- _REQUIREMENT_
Retype, word for word, the lines from the first line of the entries through the line that holds "def WL(pts,z=0.0): return"; leave out the pictures.
· · · · ·
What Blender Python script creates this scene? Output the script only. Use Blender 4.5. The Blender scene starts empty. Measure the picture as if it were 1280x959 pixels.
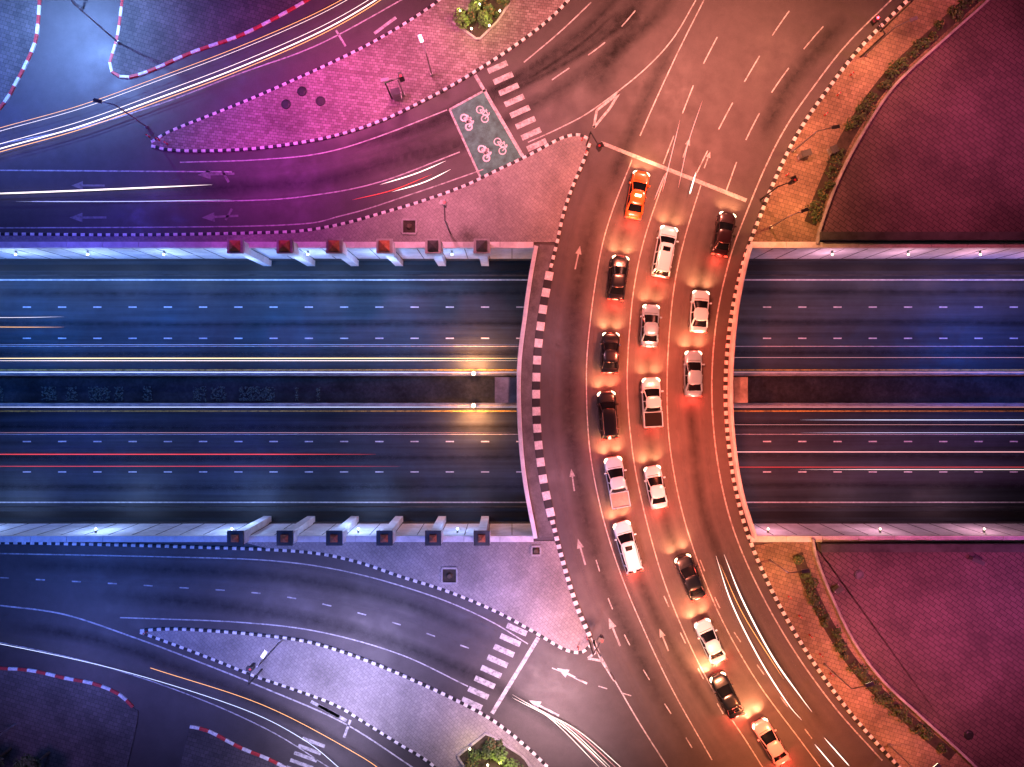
import bpy, bmesh, math, random
from mathutils import Vector, Matrix
random.seed(7)
S=0.08; H=75.0; ZF=-8.0
sc=bpy.context.scene
col=sc.collection
# survey-plan units -> metres, optionally for something standing at level z
def W(px,py,z=0.0):
    f=(H-z)/H
    return ((px-640)*S*f,(479.5-py)*S*f)
def WL(pts,z=0.0): return [W(p[0],p[1],z) for p in pts]

# ---------------------------------------------------------------- materials
def newmat(name):
    m=bpy.data.materials.new(name); m.use_nodes=True
    nt=m.node_tree; b=nt.nodes['Principled BSDF']
    return m,nt,b
def N(nt,t,**k):
    n=nt.nodes.new(t)
    for a,v in k.items(): setattr(n,a,v)
    return n
def pos(nt,scale=(1,1,1),rot=0):
    g=N(nt,'ShaderNodeNewGeometry'); mp=N(nt,'ShaderNodeMapping')
    mp.inputs['Scale'].default_value=scale; mp.inputs['Rotation'].default_value=(0,0,rot)
    nt.links.new(g.outputs['Position'],mp.inputs['Vector']); return mp.outputs['Vector']
def noise(nt,vec,scale,detail=4,rough=.6):
    n=N(nt,'ShaderNodeTexNoise'); n.inputs['Scale'].default_value=scale
    n.inputs['Detail'].default_value=detail; n.inputs['Roughness'].default_value=rough
    nt.links.new(vec,n.inputs['Vector']); return n.outputs['Fac']
def ramp(nt,fac,stops):
    r=N(nt,'ShaderNodeValToRGB'); e=r.color_ramp.elements
    while len(e)<len(stops): e.new(.5)
    for i,(p,c) in enumerate(stops):
        e[i].position=p; e[i].color=(c[0],c[1],c[2],1) if hasattr(c,'__len__') else (c,c,c,1)
    nt.links.new(fac,r.inputs['Fac']); return r.outputs['Color']
def mul(nt,a,b,f=1.0,mode='MULTIPLY'):
    m=N(nt,'ShaderNodeMix',data_type='RGBA',blend_type=mode); m.inputs[0].default_value=f
    for s,i in ((a,6),(b,7)):
        if isinstance(s,tuple): m.inputs[i].default_value=(*s,1)
        else: nt.links.new(s,m.inputs[i])
    return m.outputs[2]
def mixf(nt,fac,a,b):
    m=N(nt,'ShaderNodeMix',data_type='RGBA'); nt.links.new(fac,m.inputs[0])
    for s,i in ((a,6),(b,7)):
        if isinstance(s,tuple): m.inputs[i].default_value=(*s,1)
        else: nt.links.new(s,m.inputs[i])
    return m.outputs[2]
def bump(nt,b,h,strength=.3,dist=.02):
    n=N(nt,'ShaderNodeBump'); n.inputs['Strength'].default_value=strength; n.inputs['Distance'].default_value=dist
    nt.links.new(h,n.inputs['Height']); nt.links.new(n.outputs['Normal'],b.inputs['Normal'])

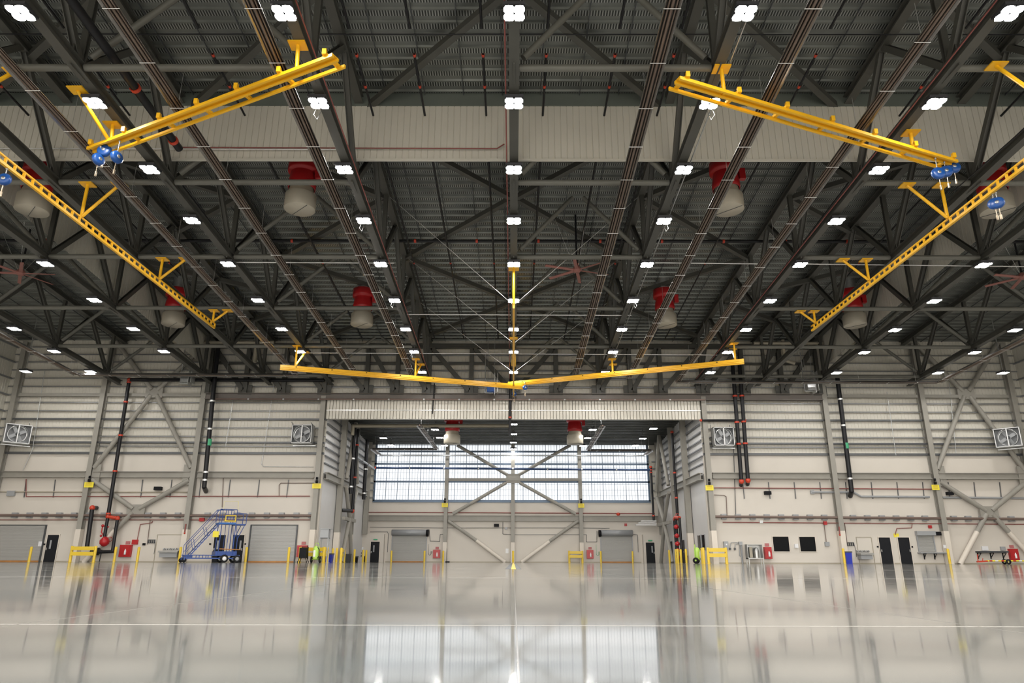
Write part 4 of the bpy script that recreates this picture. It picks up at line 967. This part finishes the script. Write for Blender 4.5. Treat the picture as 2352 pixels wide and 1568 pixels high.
# outlets, boxes on the right wall
t = thing('electrical_enclosure', 'grey upright electrical box behind the yellow guard rail at right', 'electrical box', P(1666,1252,YB))
xa, xb, z0, z1 = rect(1660.5, 1243, 1672, 1260.5, YB); MB().box(xa, xb, YB-.25, YB, z0, z1).build('case', GREYB, t); MB().box(xa+.15, xa+.25, YB-.27, YB-.25, z0+.3, z0+.42).build('latch', WHITE, t)
t = thing('electrical_enclosure', 'grey square electrical box with conduits left of the steel cabinet', 'electrical box', P(1700,1247,YB))
xa, xb, z0, z1 = rect(1696, 1243.5, 1704, 1252, YB); MB().box(xa, xb, YB-.2, YB, z0, z1).build('case', GREYB, t)
MB().path([W(x,y,YB-.08) for x,y in ((1696,1245),(1679,1246),(1677,1258))], .03, 6).path([W(x,y,YB-.08) for x,y in ((1696,1248),(1689,1249),(1688,1258))], .03, 6).path([W(x,y,YB-.08) for x,y in ((1698,1252),(1699,1276),(1706,1280))], .03, 6).build('conduit', GREYB, t)
MB().cb(W(1677,1260,YB-.1),.14,.14,.16).cb(W(1688,1260,YB-.1),.14,.14,.16).build('outlet', BINK, t)
MB().tube(W(1703,1252,YB-.1), (W(1703,1252,YB-.1).x, YB-.1, .02), .04, 8).tube(W(1700.5,1252,YB-.1)+V(.02,0,0), (W(1701,1252,YB-.1).x, YB-.1, .02), .04, 8).build('floor_conduit', GREYB, t)
flat('panel_box', 'pale grey box on conduits right of the dark windows', 'electrical box', 1893, 1244, 1904, 1254, YB, GREYB, .2)
flat('water_fountain', 'white wall fountain between the two dark windows', 'fountain', 1823.5, 1249, 1832, 1258, YB, PAPER, .2)
flat('duct_box', 'white square box on the thin red pipe at right', 'box', 1743, 1195, 1751, 1201, YB, WHITE, .2)
flat('wall_box', 'grey box at the end of the high conduit at left', 'box', 20, 1127, 35, 1139, YB, GREYB, .2)
flat('wall_box', 'grey box on the high conduit at right', 'box', 1860, 1126, 1869, 1134, YB, GREYB, .2)
flat('wall_box', 'grey junction box beside the centre bay column', 'box', 1160, 1210.5, 1165.5, 1216, YBAY, GREYB, .15)
# steel cabinet stand
t = thing('wash_cabinet', 'stainless open cabinet on tall legs left of the red cabinet, right wall', 'cabinet', P(1732,1285,YB-1.0))
Yc_ = YB-.75
xa, xb, z0, z1 = rect(1713, 1250, 1751, 1283, Yc_)
MB().box(xa, xb, Yc_-.3, Yc_+.3, z1-.03, z1).box(xa, xa+.03, Yc_-.3, Yc_+.3, z0, z1).box(xb-.03, xb, Yc_-.3, Yc_+.3, z0, z1).box(xa, xb, Yc_+.27, Yc_+.3, z0, z1).box(xa, xb, Yc_-.4, Yc_+.3, z0, z0+.06).build('shell', CHROME, t)
MB().lathe(((xa+xb)/2+.15, Yc_-.1, z0+.06), [(.2,0),(.22,.5),(.14,.8),(0,.85)], 16).build('tank', CHROME, t)
MB().box(xa+.25, xa+.5, Yc_, Yc_+.1, z0+.1, z1-.2).build('panel', TAN, t)
for x in (xa+.04, xb-.04):
    for y in (Yc_-.34, Yc_+.25): MB().box(x-.03, x+.03, y-.03, y+.03, 0, z0).build('leg', CHROME, t)
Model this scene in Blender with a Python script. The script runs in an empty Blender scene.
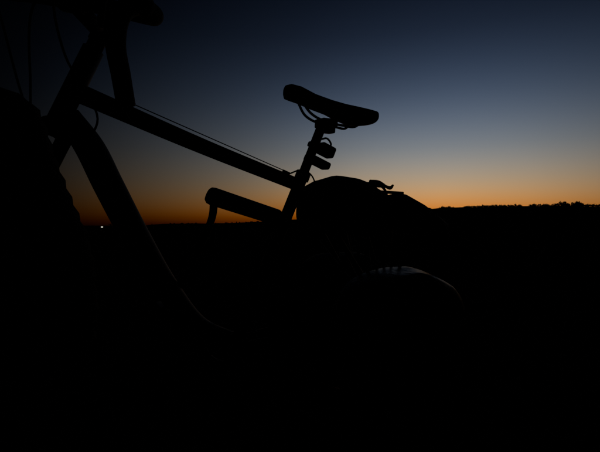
import bpy, bmesh, math, random
from mathutils import Vector, Matrix, noise
random.seed(3)
sc=bpy.context.scene
sc.view_settings.view_transform='Standard'; sc.view_settings.look='None'; sc.view_settings.exposure=0
EYE=0.60
cam=bpy.data.cameras.new('camera'); co=bpy.data.objects.new('camera',cam); sc.collection.objects.link(co)
cam.lens=26; cam.sensor_width=36; cam.clip_start=0.02; cam.clip_end=20000
co.location=(0,0,EYE); co.rotation_euler=(math.radians(90),0,0); sc.camera=co

# ---------------------------------------------------------------- world (dusk)
w=bpy.data.worlds.new('World'); sc.world=w; w.use_nodes=True
nt=w.node_tree; nt.nodes.clear(); N=nt.nodes.new; L=nt.links.new
out=N('ShaderNodeOutputWorld'); bg=N('ShaderNodeBackground'); L(bg.outputs[0],out.inputs[0])
sky=N('ShaderNodeTexSky'); sky.sky_type='NISHITA'; sky.sun_disc=False
sky.sun_elevation=math.radians(-3); sky.sun_rotation=math.radians(18)
tc=N('ShaderNodeTexCoord')
dot=N('ShaderNodeVectorMath'); dot.operation='DOT_PRODUCT'
L(tc.outputs['Generated'],dot.inputs[0])
az=math.radians(18); el=math.radians(4)
dot.inputs[1].default_value=(math.sin(az)*math.cos(el),math.cos(az)*math.cos(el),math.sin(el))
ac=N('ShaderNodeMath'); ac.operation='ARCCOSINE'; L(dot.outputs['Value'],ac.inputs[0])
mr=N('ShaderNodeMath'); mr.operation='MULTIPLY'; mr.inputs[1].default_value=2/math.pi; L(ac.outputs[0],mr.inputs[0])
def ramp(stops,src,interp='B_SPLINE'):
    cr=N('ShaderNodeValToRGB'); L(src,cr.inputs[0]); e=cr.color_ramp; e.interpolation=interp
    c=lambda v:(v[0],v[1],v[2],1) if isinstance(v,tuple) else (v,v,v,1)
    e.elements[0].position=stops[0][0]; e.elements[0].color=c(stops[0][1])
    e.elements[1].position=stops[-1][0]; e.elements[1].color=c(stops[-1][1])
    for a,v in stops[1:-1]:
        x=e.elements.new(a); x.color=c(v)
    return cr.outputs[0]
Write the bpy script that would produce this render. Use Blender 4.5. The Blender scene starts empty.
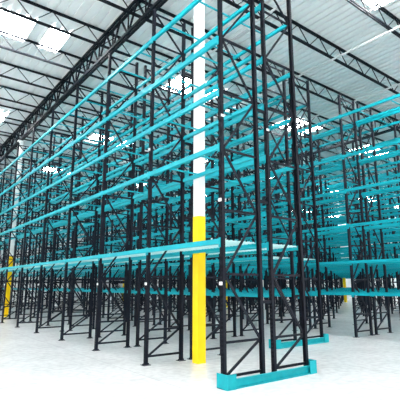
· · · · ·
- _SOLVED PROBLEM_
What Blender Python script creates this scene? Output the script only. Use Blender 4.5. The Blender scene starts empty. Measure the picture as if it were 1280x959 pixels.
import bpy, bmesh, math, random
from mathutils import Vector, Matrix
random.seed(7)
S=0.08; H=75.0; ZF=-8.0
sc=bpy.context.scene
col=sc.collection
# survey-plan units -> metres, optionally for something standing at level z
def W(px,py,z=0.0):
    f=(H-z)/H
    return ((px-640)*S*f,(479.5-py)*S*f)
def WL(pts,z=0.0): return [W(p[0],p[1],z) for p in pts]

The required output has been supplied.